Coast Guard crews covering hundreds of miles of coast, water

Cmdr. Ryan Rhodes.
Cmdr. Ryan Rhodes.

CHARLESTON, SC - CHARLESTON, SC (WCSC) - They may be the group on the coast that receives the least fanfare, but they are almost always involved in water-based rescue and recovery missions. They're the U.S. Coast Guard.

Commander Ryan Rhodes has been stationed at the Charleston station for about a year and he says now is the time of the year the calls for help increase.

"As the weather starts to warm up, we'll see more calls out on the water," said Rhodes. "A lot more people get out on the water with their boats."

Rhodes says the increase in water traffic can be largely attributed to the nice weather and calm seas.

The increase in traffic created a storm of distress calls for the Coast Guard over the weekend. In two days, teams from the Charleston station responded to 14 calls that included everything from a fisherman with chest pains to sinking boats and missing boaters.

"People in the water, missing boaters, missing kayakers, as well as several vessels that were taking on water -- it was a busy weekend," said Rhodes.

Nationally, the Coast Guard has sent a lot of their resources to the Gulf to battle the ongoing oil spill. Locally, members of the Coast Guard have been just as busy delivering supplies to Haiti as crews rebuild after the January earthquake and monitoring the safety zone in the Charleston harbor during the Blue Angels air show.

Resource management is integral to their everyday operation.

"It's a difficult job.

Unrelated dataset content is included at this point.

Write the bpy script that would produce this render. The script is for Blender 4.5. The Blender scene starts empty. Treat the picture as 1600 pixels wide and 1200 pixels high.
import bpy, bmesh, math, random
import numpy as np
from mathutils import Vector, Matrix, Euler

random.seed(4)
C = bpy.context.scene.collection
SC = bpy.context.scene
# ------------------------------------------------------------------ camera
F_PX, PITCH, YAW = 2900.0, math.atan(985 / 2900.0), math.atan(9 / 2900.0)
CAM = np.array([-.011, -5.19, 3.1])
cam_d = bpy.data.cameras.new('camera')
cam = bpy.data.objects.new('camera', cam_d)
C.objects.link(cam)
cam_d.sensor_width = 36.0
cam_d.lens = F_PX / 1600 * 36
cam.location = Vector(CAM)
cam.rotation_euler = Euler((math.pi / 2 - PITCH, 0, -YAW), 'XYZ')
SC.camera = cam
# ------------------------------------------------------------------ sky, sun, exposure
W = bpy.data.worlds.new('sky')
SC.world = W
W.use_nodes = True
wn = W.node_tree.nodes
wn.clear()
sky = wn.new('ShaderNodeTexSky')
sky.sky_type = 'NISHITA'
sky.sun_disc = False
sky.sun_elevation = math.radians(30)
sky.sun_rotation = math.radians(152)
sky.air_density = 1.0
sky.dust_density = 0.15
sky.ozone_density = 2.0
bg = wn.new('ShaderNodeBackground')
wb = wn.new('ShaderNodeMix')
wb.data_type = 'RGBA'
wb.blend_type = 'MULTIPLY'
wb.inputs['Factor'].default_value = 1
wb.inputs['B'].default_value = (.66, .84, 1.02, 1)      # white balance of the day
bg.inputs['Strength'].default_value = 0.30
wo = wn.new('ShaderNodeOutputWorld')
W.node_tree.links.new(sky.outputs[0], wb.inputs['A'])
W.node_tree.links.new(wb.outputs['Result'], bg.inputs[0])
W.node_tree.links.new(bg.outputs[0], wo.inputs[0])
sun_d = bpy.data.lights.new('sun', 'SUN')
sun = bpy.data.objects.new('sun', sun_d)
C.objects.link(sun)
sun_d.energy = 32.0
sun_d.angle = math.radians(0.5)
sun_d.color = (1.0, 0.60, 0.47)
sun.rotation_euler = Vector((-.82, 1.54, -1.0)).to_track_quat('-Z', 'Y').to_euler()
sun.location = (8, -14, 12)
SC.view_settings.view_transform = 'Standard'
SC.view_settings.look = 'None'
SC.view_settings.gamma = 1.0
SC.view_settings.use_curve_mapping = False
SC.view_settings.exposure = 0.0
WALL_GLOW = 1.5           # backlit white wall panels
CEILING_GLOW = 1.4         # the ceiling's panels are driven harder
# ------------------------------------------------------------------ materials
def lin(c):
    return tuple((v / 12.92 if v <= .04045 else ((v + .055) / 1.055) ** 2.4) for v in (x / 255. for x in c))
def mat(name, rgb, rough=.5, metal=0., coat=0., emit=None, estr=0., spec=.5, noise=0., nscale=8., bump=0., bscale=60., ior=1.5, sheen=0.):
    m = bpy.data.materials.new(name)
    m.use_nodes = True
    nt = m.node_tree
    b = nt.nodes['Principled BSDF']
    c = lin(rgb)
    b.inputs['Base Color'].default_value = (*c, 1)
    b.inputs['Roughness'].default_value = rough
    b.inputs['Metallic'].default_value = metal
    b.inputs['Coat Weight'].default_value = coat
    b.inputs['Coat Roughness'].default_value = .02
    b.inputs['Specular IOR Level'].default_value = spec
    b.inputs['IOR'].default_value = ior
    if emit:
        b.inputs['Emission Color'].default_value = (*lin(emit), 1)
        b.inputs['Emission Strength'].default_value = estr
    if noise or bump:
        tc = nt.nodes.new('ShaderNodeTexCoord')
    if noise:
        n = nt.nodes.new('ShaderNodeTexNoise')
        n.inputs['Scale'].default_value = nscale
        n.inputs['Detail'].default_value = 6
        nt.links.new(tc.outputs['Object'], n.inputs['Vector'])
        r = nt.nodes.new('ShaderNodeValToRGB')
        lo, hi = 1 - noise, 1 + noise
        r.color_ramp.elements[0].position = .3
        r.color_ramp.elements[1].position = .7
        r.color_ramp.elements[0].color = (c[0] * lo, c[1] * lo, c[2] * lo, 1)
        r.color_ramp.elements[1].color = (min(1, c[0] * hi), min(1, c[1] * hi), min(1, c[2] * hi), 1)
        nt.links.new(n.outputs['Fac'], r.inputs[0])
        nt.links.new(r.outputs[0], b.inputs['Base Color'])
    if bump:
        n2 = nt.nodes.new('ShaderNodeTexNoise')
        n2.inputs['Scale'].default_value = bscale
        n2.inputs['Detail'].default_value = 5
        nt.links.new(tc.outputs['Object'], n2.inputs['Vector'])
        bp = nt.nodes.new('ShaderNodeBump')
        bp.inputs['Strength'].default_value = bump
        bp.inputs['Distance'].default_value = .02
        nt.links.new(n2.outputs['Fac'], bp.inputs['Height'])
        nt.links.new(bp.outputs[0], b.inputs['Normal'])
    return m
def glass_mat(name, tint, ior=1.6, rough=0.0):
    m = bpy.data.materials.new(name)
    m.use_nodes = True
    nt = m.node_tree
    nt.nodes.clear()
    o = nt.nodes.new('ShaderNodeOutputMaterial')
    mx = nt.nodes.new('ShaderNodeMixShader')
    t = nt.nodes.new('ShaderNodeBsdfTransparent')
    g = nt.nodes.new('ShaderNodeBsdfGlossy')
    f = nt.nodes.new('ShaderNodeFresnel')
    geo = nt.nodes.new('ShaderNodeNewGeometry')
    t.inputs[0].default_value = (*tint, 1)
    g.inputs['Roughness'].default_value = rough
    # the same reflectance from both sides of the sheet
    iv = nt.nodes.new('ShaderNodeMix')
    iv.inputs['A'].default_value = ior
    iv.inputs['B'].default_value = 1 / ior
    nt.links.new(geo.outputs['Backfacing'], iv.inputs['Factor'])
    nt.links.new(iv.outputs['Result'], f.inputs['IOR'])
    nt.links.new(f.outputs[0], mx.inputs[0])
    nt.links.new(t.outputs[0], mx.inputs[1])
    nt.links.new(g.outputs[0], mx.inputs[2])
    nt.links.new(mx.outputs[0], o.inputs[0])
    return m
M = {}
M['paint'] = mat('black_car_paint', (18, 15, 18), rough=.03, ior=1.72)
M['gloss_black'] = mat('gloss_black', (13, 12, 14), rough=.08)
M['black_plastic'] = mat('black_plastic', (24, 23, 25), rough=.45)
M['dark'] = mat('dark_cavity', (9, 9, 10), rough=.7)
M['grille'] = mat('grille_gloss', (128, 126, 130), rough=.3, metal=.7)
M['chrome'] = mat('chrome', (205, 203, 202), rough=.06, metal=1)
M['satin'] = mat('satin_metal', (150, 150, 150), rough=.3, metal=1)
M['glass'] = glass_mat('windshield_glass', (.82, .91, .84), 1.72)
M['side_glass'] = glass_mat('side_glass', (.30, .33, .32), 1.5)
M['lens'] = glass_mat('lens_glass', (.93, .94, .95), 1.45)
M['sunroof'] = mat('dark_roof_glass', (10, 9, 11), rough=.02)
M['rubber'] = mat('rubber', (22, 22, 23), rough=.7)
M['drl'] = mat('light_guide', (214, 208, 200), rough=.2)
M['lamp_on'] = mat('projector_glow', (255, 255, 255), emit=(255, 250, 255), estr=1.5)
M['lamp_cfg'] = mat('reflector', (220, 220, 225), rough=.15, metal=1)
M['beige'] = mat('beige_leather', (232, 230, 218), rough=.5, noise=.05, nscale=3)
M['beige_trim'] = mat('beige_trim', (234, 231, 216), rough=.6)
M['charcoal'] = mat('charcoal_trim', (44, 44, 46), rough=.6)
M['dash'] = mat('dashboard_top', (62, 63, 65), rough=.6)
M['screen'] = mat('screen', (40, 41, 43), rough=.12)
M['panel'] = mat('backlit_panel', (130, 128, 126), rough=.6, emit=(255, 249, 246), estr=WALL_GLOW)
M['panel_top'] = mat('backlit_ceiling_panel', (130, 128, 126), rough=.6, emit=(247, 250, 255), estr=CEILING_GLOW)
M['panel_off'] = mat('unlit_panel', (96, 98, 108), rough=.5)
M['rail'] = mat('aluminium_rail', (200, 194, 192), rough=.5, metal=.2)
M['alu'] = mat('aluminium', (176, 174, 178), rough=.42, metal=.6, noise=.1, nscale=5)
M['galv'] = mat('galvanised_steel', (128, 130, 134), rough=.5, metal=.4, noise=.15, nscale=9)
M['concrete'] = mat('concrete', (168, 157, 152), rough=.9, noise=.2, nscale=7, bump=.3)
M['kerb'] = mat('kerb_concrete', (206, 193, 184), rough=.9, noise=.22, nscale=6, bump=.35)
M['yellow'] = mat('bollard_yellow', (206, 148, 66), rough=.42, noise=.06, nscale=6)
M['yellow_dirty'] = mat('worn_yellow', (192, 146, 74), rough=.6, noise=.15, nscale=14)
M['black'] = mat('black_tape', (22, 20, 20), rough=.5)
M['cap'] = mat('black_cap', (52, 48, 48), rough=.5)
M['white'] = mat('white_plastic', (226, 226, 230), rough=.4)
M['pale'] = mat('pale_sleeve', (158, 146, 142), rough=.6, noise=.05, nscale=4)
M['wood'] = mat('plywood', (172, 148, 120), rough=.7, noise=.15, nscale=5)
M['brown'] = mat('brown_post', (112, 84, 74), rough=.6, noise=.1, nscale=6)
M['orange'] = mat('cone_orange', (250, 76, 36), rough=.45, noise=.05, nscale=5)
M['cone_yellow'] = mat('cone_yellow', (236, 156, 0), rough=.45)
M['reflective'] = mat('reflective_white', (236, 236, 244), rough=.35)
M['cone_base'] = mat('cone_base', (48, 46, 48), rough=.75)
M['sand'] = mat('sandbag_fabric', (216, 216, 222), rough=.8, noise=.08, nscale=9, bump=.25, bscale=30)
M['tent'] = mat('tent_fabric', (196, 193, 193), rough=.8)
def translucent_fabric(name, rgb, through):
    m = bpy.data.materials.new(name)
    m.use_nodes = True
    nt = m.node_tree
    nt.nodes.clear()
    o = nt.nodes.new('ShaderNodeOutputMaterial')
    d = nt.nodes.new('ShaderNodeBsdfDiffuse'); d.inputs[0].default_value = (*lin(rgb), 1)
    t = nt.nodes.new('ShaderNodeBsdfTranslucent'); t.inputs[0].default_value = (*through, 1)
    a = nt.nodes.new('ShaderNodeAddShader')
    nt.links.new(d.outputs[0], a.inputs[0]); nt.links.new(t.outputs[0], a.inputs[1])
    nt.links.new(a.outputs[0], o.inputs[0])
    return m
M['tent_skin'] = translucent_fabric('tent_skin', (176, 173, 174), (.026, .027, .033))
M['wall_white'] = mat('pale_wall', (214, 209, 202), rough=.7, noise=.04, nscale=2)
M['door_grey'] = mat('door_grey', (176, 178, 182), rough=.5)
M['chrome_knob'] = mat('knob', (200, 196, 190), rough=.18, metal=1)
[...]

There are a lot of cases, but the Coast Guard isn't out there alone," said Rhodes.

In most cases in which the Coast Guard is involved, other local government agencies are also involved. In fact, if an agency charged with protecting the public has a border on water, they will likely be involved in search and rescue missions, from Isle of Palms fire and rescue to the Charleston County rescue squad.

"We try to pull all the assets out together. It helps a lot," said Rhodes.

The Coast Guard Auxiliary also step in to provide people, boats and planes to help the Coast Guard from time to time, he said.

Rhodes says the Coast Guard has one patrol boat stationed in Charleston and a second in Georgia that operate 20-30 miles off shore as well as several small boats in Charleston, Georgetown, Tybee Island and Brunswick, Ga.

Yet, even when local agencies pool their resources, luck sometimes plays a part in a safe rescue, as was the case Tuesday when a Charleston fisherman and a Coast Guard crew stationed in Georgia found a trio of missing boaters.

The U.S. Coast Guard said the three boaters who left Mayport for a day of fishing Sunday and never returned were found safe floating in the ocean about 30 miles east of Brunswick, Ga., just before 1 p.m. Tuesday.

The Coast Guard said a fisherman from Charleston, S.C., who had heard marine broadcasts about the missing boaters found them clinging to each other in the water more than 75 miles northeast of Jacksonville.

"They were in the water, no sign of the boat anywhere," Coast Guard Petty Officer Michael Hulme said.

Rhodes says rescues like Tuesday's are hardest because it's hard to find a floating body in miles of open ocean. Crews in Brunswick, Ga., said the three boaters did the smartest thing they could be sticking together.

As the weather warms and more people head to the water, he cautioned boat operators to perform simple preventative maintenance on their boats and check their life-saving gear life life jackets and flares.

Rhodes also has some tips for people calling for the Coast Guard's assistance -- be specific.

"Maybe [provide] a color, description, any type of registration, document numbers on the vessel as well as where the owner was out of so that way we can find those individuals so we're not doing a prolonged search," said Rhodes.

Details Saturday would have helped the Coast Guard crew realize sooner that a reported missing kayaker had been found and allowed them to work on other cases.